I, therefore, beg leave to move that henceforth prayers imploring the assistance of Heaven, and its blessings on our deliberations, be held in this assembly every morning before we proceed to business and that one or more of the clergy of this city be requested to officiate in that service.

Unfortunately for Franklin, Congress had no funds to hire a chaplain. Thankfully, God already had His messenger in the congregation; and when he spoke, people listened. Enter Roger Sherman.

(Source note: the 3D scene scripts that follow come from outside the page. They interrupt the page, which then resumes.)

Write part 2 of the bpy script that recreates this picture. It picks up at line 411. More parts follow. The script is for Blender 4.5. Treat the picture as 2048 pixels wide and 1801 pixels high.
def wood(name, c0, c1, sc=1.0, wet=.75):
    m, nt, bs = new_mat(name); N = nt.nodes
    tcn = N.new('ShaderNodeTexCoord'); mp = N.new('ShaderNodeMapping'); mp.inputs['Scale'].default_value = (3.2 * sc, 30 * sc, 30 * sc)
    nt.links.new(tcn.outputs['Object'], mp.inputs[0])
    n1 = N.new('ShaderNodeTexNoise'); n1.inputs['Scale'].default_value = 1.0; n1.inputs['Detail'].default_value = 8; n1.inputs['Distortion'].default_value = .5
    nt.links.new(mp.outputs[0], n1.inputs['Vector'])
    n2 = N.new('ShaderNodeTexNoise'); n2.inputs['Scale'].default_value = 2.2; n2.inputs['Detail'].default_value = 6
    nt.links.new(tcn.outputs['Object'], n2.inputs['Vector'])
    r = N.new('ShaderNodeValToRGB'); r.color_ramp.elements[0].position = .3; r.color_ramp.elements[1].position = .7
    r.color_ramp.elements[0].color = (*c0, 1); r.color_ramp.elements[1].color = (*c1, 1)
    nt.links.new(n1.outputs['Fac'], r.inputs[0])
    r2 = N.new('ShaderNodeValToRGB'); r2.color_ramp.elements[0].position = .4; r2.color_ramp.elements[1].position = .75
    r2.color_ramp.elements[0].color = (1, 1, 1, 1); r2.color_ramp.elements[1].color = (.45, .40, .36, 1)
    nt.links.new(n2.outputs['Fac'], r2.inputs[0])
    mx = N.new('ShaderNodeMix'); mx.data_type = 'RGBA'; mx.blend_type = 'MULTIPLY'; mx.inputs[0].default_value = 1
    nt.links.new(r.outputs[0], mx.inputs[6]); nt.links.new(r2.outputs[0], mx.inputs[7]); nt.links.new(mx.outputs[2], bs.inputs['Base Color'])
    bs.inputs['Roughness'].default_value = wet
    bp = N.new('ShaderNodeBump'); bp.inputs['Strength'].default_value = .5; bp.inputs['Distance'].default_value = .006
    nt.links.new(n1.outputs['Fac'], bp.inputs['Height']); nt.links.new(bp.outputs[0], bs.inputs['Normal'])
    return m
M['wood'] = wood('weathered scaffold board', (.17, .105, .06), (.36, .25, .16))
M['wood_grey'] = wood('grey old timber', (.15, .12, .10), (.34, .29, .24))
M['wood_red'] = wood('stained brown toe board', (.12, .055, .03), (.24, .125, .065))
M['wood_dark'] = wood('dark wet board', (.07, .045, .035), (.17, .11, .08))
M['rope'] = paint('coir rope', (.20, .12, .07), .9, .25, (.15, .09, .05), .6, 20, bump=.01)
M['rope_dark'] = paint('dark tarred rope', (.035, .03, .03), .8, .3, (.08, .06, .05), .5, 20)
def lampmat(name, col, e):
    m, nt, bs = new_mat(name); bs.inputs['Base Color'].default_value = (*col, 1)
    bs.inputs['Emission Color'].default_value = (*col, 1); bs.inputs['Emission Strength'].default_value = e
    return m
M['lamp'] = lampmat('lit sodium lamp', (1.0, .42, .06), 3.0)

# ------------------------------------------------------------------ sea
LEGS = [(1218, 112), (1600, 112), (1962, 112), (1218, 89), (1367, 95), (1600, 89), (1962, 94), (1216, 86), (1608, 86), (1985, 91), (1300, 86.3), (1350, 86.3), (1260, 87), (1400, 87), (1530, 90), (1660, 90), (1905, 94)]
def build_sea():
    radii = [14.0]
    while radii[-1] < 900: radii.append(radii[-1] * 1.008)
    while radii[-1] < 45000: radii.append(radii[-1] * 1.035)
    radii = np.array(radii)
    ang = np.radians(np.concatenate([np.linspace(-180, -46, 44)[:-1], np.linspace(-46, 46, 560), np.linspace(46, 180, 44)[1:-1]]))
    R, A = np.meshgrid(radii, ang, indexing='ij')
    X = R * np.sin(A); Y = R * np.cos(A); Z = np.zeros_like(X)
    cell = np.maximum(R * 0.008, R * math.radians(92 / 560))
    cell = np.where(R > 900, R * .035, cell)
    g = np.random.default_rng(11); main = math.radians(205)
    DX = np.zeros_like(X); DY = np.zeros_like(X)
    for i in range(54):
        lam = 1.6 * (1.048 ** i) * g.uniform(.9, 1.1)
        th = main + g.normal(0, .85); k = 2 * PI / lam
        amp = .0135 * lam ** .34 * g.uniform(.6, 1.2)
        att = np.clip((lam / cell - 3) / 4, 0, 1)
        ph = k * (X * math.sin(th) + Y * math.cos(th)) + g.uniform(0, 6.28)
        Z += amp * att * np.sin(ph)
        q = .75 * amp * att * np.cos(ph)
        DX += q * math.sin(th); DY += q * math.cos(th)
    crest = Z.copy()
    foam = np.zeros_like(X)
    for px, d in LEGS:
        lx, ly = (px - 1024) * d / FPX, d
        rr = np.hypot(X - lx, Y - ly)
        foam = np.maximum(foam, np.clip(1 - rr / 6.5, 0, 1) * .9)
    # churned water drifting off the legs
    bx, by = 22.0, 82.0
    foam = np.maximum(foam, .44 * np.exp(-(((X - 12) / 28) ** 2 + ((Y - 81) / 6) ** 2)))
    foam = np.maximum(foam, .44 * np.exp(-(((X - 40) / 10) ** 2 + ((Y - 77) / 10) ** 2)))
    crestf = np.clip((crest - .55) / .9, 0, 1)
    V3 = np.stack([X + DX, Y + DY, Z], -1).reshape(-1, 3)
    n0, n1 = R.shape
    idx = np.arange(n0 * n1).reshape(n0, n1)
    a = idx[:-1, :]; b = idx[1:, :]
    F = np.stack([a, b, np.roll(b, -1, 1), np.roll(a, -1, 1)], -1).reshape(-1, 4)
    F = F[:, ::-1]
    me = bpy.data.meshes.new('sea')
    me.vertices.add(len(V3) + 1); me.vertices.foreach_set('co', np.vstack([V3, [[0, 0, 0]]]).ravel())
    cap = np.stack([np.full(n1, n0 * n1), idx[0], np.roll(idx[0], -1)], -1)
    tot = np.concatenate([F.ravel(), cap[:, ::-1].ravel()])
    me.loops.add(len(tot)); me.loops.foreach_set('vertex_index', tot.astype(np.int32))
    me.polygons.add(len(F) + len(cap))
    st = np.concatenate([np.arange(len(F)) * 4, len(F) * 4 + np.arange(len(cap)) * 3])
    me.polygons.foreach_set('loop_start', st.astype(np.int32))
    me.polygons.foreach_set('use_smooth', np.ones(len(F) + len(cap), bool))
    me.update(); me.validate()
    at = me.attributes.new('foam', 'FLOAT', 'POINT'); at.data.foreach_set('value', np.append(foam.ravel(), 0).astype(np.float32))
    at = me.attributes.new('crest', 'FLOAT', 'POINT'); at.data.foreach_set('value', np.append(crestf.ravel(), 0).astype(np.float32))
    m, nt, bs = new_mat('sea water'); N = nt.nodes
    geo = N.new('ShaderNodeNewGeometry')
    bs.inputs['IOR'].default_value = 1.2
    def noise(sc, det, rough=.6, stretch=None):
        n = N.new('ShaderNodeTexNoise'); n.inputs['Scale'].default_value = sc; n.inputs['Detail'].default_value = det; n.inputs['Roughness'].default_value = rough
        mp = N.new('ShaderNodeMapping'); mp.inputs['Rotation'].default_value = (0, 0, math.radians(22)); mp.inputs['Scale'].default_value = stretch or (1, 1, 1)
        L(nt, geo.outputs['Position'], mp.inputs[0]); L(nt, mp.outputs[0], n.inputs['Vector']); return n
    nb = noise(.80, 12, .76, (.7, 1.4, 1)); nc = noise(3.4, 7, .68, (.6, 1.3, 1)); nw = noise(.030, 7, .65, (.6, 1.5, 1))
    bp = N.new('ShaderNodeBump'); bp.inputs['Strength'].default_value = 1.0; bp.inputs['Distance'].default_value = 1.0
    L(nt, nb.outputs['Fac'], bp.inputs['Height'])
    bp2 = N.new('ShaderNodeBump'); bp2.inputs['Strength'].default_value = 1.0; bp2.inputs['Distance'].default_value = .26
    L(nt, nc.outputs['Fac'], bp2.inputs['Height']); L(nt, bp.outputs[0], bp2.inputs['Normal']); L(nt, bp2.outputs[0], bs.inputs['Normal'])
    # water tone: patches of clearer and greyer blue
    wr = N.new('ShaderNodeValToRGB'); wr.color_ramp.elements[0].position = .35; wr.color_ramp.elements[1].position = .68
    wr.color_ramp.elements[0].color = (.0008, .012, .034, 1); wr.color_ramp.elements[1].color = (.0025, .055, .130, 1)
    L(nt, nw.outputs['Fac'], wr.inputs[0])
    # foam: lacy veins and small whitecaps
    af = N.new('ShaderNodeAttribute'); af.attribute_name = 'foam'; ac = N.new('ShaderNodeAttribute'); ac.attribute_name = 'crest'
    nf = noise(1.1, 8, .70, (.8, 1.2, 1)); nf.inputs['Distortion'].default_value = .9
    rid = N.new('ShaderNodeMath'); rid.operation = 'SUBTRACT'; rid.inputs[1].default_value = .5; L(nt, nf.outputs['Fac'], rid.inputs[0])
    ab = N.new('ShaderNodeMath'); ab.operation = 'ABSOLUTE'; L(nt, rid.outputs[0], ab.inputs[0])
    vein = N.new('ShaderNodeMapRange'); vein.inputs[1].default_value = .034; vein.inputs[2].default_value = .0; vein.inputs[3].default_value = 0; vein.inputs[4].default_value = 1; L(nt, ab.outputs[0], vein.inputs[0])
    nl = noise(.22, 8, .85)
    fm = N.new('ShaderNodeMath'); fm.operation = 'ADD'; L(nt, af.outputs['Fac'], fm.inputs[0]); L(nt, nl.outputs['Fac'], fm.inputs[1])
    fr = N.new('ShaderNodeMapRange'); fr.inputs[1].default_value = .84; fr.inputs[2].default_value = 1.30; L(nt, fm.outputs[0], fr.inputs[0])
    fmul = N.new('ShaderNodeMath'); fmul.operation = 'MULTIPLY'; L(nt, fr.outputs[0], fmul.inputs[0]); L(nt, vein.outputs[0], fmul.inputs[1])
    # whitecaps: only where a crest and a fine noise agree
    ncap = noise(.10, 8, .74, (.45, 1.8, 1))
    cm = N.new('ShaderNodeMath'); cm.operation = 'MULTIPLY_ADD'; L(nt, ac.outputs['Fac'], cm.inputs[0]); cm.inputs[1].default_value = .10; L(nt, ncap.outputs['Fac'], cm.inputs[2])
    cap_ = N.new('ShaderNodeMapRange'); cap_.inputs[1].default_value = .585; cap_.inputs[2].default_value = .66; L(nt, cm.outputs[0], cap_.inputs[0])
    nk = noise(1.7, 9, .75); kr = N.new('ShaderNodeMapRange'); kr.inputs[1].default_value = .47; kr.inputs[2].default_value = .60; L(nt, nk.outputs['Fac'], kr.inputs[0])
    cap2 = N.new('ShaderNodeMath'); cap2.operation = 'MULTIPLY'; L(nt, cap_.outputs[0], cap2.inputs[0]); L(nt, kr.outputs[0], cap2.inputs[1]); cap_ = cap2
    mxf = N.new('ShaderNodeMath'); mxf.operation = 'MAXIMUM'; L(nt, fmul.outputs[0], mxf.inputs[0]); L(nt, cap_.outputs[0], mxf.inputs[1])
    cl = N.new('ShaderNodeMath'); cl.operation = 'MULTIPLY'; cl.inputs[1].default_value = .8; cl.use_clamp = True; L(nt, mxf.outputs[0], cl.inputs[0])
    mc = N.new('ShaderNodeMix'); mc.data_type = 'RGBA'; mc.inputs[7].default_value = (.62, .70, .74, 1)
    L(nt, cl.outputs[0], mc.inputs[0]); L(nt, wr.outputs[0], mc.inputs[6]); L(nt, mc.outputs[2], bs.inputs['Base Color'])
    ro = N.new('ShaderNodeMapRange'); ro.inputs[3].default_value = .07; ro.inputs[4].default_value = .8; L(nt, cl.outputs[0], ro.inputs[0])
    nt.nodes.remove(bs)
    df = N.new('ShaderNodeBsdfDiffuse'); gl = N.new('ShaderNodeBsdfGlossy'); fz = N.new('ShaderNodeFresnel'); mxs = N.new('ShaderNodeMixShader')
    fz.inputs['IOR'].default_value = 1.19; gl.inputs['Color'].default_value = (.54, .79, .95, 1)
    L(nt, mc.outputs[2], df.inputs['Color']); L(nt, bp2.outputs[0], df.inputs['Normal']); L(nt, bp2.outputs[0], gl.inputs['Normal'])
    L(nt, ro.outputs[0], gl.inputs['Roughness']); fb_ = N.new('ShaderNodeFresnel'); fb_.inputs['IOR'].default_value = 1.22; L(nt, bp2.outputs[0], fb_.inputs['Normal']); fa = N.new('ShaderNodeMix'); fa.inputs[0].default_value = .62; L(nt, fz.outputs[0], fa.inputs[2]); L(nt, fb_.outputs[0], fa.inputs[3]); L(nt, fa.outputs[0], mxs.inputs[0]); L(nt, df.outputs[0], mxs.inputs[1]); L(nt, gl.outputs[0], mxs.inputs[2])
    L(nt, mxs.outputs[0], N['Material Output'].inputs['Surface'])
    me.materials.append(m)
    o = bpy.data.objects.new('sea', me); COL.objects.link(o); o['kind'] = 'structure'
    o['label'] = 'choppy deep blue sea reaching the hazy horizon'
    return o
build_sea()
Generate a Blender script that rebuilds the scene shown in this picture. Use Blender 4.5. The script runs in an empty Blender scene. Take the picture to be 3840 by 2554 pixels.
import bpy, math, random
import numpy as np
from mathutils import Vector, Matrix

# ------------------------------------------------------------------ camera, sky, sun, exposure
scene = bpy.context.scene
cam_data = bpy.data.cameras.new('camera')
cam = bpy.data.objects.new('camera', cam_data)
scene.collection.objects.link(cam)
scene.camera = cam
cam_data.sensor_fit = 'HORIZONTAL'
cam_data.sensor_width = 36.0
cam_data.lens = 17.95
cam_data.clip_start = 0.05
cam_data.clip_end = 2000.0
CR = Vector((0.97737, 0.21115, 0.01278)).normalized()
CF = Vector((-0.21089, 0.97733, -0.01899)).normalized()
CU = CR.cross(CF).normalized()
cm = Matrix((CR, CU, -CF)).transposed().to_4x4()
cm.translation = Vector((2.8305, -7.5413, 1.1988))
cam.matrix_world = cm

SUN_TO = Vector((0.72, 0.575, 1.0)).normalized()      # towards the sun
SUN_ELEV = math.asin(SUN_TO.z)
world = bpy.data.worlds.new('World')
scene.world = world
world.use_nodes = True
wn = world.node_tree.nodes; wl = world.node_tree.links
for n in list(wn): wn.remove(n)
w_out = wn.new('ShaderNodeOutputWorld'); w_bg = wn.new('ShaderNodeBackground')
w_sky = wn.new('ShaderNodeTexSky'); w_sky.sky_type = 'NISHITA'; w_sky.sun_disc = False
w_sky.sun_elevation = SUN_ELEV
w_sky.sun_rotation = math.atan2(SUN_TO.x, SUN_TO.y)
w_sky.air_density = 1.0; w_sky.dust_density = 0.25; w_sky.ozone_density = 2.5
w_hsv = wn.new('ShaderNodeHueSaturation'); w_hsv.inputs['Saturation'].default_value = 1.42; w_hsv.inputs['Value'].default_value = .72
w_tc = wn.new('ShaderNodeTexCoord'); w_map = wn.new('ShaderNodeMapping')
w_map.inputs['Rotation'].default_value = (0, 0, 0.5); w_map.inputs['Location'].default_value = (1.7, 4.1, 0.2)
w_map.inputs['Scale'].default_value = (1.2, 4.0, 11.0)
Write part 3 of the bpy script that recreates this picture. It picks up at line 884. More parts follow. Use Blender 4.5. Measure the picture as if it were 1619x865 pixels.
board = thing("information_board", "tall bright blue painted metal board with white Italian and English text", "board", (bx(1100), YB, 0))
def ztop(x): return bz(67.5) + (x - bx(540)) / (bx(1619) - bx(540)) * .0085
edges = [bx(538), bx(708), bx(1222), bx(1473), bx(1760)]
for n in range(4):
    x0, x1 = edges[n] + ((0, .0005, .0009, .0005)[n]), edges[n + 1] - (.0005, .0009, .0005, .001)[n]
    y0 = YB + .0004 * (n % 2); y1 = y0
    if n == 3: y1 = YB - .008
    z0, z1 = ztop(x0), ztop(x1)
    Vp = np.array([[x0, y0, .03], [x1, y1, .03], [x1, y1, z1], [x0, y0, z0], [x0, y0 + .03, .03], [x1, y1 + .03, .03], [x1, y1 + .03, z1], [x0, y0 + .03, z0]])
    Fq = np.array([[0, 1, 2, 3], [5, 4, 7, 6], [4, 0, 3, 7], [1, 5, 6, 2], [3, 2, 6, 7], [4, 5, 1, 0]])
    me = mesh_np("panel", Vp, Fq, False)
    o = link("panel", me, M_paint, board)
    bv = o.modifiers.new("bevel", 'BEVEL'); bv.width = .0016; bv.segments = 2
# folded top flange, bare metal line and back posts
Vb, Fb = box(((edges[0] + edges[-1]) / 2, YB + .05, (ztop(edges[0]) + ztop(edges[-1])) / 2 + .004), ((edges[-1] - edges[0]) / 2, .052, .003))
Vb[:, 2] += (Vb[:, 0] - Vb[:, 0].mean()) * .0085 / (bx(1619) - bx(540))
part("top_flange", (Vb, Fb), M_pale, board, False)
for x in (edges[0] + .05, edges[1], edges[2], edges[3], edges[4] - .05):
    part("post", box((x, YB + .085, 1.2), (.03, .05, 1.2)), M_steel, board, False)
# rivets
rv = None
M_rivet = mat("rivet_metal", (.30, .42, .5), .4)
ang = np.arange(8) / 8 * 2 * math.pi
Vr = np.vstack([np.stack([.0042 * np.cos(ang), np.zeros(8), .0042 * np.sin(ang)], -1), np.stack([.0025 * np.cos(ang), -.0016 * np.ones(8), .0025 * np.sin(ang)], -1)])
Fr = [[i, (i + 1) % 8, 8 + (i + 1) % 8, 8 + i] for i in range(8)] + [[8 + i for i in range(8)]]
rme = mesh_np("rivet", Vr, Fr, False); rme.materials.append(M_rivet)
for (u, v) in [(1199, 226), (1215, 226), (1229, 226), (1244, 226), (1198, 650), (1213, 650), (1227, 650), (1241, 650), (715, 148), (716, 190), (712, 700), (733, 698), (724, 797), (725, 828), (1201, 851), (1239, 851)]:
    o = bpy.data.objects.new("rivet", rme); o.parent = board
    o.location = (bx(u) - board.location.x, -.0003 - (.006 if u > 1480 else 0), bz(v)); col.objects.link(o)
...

A highly respected delegate from Connecticut, Roger Sherman offered to the members the solution that resolved the disagreements between the Virginia and New Jersey Plans with what was later referred to as the “Connecticut (Great) Compromise”. Sherman’s recommendation was that instead of one unit, the Legislative Branch should be bicameral in design and utilize the best of both plans. In keeping with the New Jersey Plan, one part would be the Senate in which each state would have two senators. This satisfied the smaller states. The other half of the Legislative Branch would be based on the Virginia Plan and became a House of Representatives with each state’s member count determined by its population. For every 30,000 individuals comprising a state’s population, the state would have one representative in the House. This satisfied the larger states. (See FYI 1)

Though they endured a great deal of adversity, the Framers stayed with it and created a new form of government. Gouverneur Morris of New Jersey was then called upon to be the scribe for the Constitution. In a matter of two days, Morris transcribed the 4,300-word document.

On September 17, 1787, 41 of the 55 delegates were in attendance for the conclusion of the Constitutional Convention. Of those 41 delegates, 38 signed the document now known as the Constitution of the United States. Article VII of the document dictated, however, the Constitution would not become the law of the land until it was ratified by at least nine states.

On December 7, 1787, five states were quick to ratify the Constitution – Delaware, Pennsylvania, New Jersey, Georgia and Connecticut. Other states were not so quick to line up for various reasons. Massachusetts, for example, stood in opposition to the Constitution, due to the fact it did not protect basic political rights, such as speech, religion and the press; in addition to the fact, it failed to address states’ rights. Massachusetts, Maryland and South Carolina later agreed to ratify the document with the understanding these issues would be addressed and rectified.

On June 21, 1787, New Hampshire became the ninth state to ratify the Constitution, thereby fulfilling the ratification requirement. The Constitution of the United States became the law of the land on March 4, 1789. In June, Virginia became the 10th state and New York the 11th in July. After North Carolina became the 12th to do so, Rhode Island was left on the sideline with its disgruntled attitude. Annoyed with several factors regarding currency and slavery, Rhode Island finally ratified the Constitution after being told the new U.S. government would sever commercial relations with Rhode Island unless it signed-on-the-dotted-line. On May 29, 1790, the smallest state in acreage ratified the Constitution with the smallest majority of votes – two.